President Barack Obama has been fighting global emissions for years through implementation of clean energy sources like wind and solar, and the Clean Power Plan. The CPP called for the reduction of greenhouse gases by 33 percent by 2030 from all states in the union, according to an article in Forbes Magazine. States would have been required to draft a proposal and submit it to the federal government, which would determine if each proposal was substantial or not. The federal government had the right to draft its own plan for a state if it failed to cut the sufficient amount of emissions.

On Feb. 9, around 27 companies and oil haven states like Texas managed to shelve the plan until a future vote the following year could decide the CPP’s future, according to Forbes. The CPP would force these companies to adhere to more stringent policies on the handling of fossil fuels.
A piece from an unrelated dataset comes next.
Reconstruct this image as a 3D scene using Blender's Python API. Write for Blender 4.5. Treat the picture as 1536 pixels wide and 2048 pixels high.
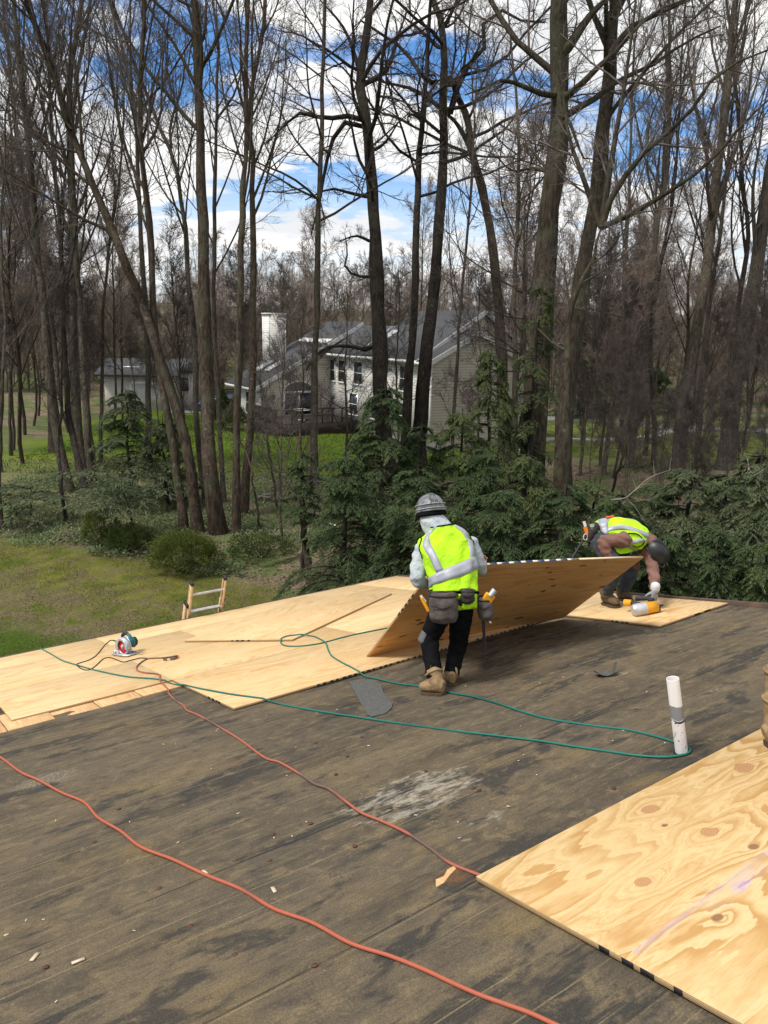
import bpy, bmesh, math, random
import numpy as np
from mathutils import Vector, Matrix

for _o in list(bpy.data.objects):
    bpy.data.objects.remove(_o)
SC = bpy.context.scene
COL = SC.collection
rng = np.random.default_rng(11)
random.seed(11)

# ------------------------------------------------------------------ camera
F, CX, CY = 1536.0, 768.0, 1024.0          # focal length and centre, in photograph pixels
PITCH, ROLL = math.radians(13.5), math.atan(.02)
CAM_Z = 7.2                                # metres above the lawn
_u = np.array([math.cos(PITCH)*math.sin(ROLL), -math.cos(PITCH)*math.cos(ROLL), -math.sin(PITCH)])
_Y = np.array([0, 0, 1.]) - _u[2]*_u; _Y /= np.linalg.norm(_Y)
_X = np.cross(_Y, _u)
CAM = np.array([0, 0, CAM_Z])
W3 = np.stack([_X, _Y, _u])                # camera axes (right, down, forward) -> world
cam_data = bpy.data.cameras.new('camera')
cam = bpy.data.objects.new('camera', cam_data); COL.objects.link(cam)
_r, _up, _bk = W3 @ [1, 0, 0], W3 @ [0, -1, 0], W3 @ [0, 0, -1]
cam.matrix_world = Matrix([[_r[i], _up[i], _bk[i], CAM[i]] for i in range(3)] + [[0, 0, 0, 1]])
cam_data.sensor_fit = 'VERTICAL'; cam_data.sensor_height = 32; cam_data.lens = 24
cam_data.clip_end = 2000; cam_data.clip_start = .05
SC.camera = cam
SC.render.resolution_x, SC.render.resolution_y = 768, 1024

# ------------------------------------------------------------------ node helpers
def nd(nt, t, ins=None, **props):
    n = nt.nodes.new('ShaderNode' + t)
    for k, v in props.items(): setattr(n, k, v)
    for k, v in (ins or {}).items():
        if isinstance(v, bpy.types.NodeSocket): nt.links.new(v, n.inputs[k])
        else: n.inputs[k].default_value = v
    return n
def mth(nt, op, a, b=None, c=None, clamp=False):
    n = nt.nodes.new('ShaderNodeMath'); n.operation = op; n.use_clamp = clamp
    for i, v in enumerate((a, b, c)):
        if v is None: continue
        if isinstance(v, bpy.types.NodeSocket): nt.links.new(v, n.inputs[i])
        else: n.inputs[i].default_value = v
    return n.outputs[0]
def c4(c): return (c[0], c[1], c[2], 1)
def mix(nt, f, a, b, mode='MIX'):
    n = nt.nodes.new('ShaderNodeMix'); n.data_type = 'RGBA'; n.blend_type = mode
    for i, v in ((0, f), (6, a), (7, b)):
        if isinstance(v, bpy.types.NodeSocket): nt.links.new(v, n.inputs[i])
        else: n.inputs[i].default_value = c4(v) if i else v
    return n.outputs[2]
def ramp(nt, f, stops):
    n = nt.nodes.new('ShaderNodeValToRGB'); e = n.color_ramp.elements
    while len(e) < len(stops): e.new(.5)
    for q, (p, c) in zip(e, stops):
        q.position = p; q.color = c4(c) if isinstance(c, (tuple, list)) else (c, c, c, 1)
    nt.links.new(f, n.inputs[0]); return n.outputs[0]
def sstep(nt, v, lo, hi):
    n = nd(nt, 'MapRange', {1: lo, 2: hi}, interpolation_type='SMOOTHSTEP'); nt.links.new(v, n.inputs[0]); return n.outputs[0]
def noise(nt, vec, scale, detail=4, rough=.55, dist=0, w=None):
    n = nd(nt, 'TexNoise', {'Scale': scale, 'Detail': detail, 'Roughness': rough, 'Distortion': dist})
    if w is not None:
        n.noise_dimensions = '4D'
        if isinstance(w, bpy.types.NodeSocket): nt.links.new(w, n.inputs['W'])
        else: n.inputs['W'].default_value = w
    nt.links.new(vec, n.inputs['Vector']); return n.outputs['Fac']
def scalev(nt, vec, s):
    n = nd(nt, 'VectorMath', operation='MULTIPLY'); nt.links.new(vec, n.inputs[0]); n.inputs[1].default_value = s; return n.outputs[0]
def newmat(name):
    m = bpy.data.materials.new(name); m.use_nodes = True
    nt = m.node_tree; b = nt.nodes['Principled BSDF']
    return m, nt, b
def finish(nt, b, col, rough=.7, bumpv=None, bstr=.3, bdist=.02, spec=.3):
    if isinstance(col, bpy.types.NodeSocket): nt.links.new(col, b.inputs['Base Color'])
    else: b.inputs['Base Color'].default_value = c4(col)
    if isinstance(rough, bpy.types.NodeSocket): nt.links.new(rough, b.inputs['Roughness'])
    else: b.inputs['Roughness'].default_value = rough
    b.inputs['Specular IOR Level'].default_value = spec
    if bumpv is not None:
        bp = nd(nt, 'Bump', {'Strength': bstr, 'Distance': bdist, 'Height': bumpv}); nt.links.new(bp.outputs[0], b.inputs['Normal'])
def objco(nt): return nd(nt, 'TexCoord').outputs['Object']
def simple(name, c1, c2=None, scale=6, rough=.7, bstr=.15, bdist=.01, stretch=(1, 1, 1), spec=.3, metal=0, detail=5, lo=.35, hi=.65):
    m, nt, b = newmat(name)
    co = scalev(nt, objco(nt), stretch)
    n = noise(nt, co, scale, detail)
    c2 = c2 or tuple(x*.75 for x in c1)
    col = ramp(nt, n, [(lo, c2), (hi, c1)])
    finish(nt, b, col, rough, noise(nt, co, scale*4, 4), bstr, bdist, spec)
    b.inputs['Metallic'].default_value = metal
    return m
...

The fight against fossil fuels has begun at the local level. CCIG leased the Oakland Army Base in 2012 with the duration of 66 years.

The original plan in the redevelopment of 130 acres of the former Oakland Army Base were conceived and approved by the City Council July 3, 2012, according to the City of Oakland webpage. This plan would theoretically give Oakland residents access to more jobs and bring tax dollars to the city.

The base has the capability to store large amounts of raw material which is transported in by train and shipped out of the docks, said Oakland Assistant City Administrator Claudia Cappio at the meeting. However, CCIG did not mention that they would be transporting large amounts of coal through the Oakland port.

“Although several informal representations were made by the developer, that coal or other hazardous fossil fuels were not being planned to be transported to this bulk cargo facility,” Cappio continued.

As of now, the transportation of coal is banned in Oakland and CCIG needs to figure out what it will do with the leased land. A lawsuit is expected to come in the nearing months from CCIG, according to Rory Carroll of Reuters news agency.

CCIG declined to reply to any questions during this period.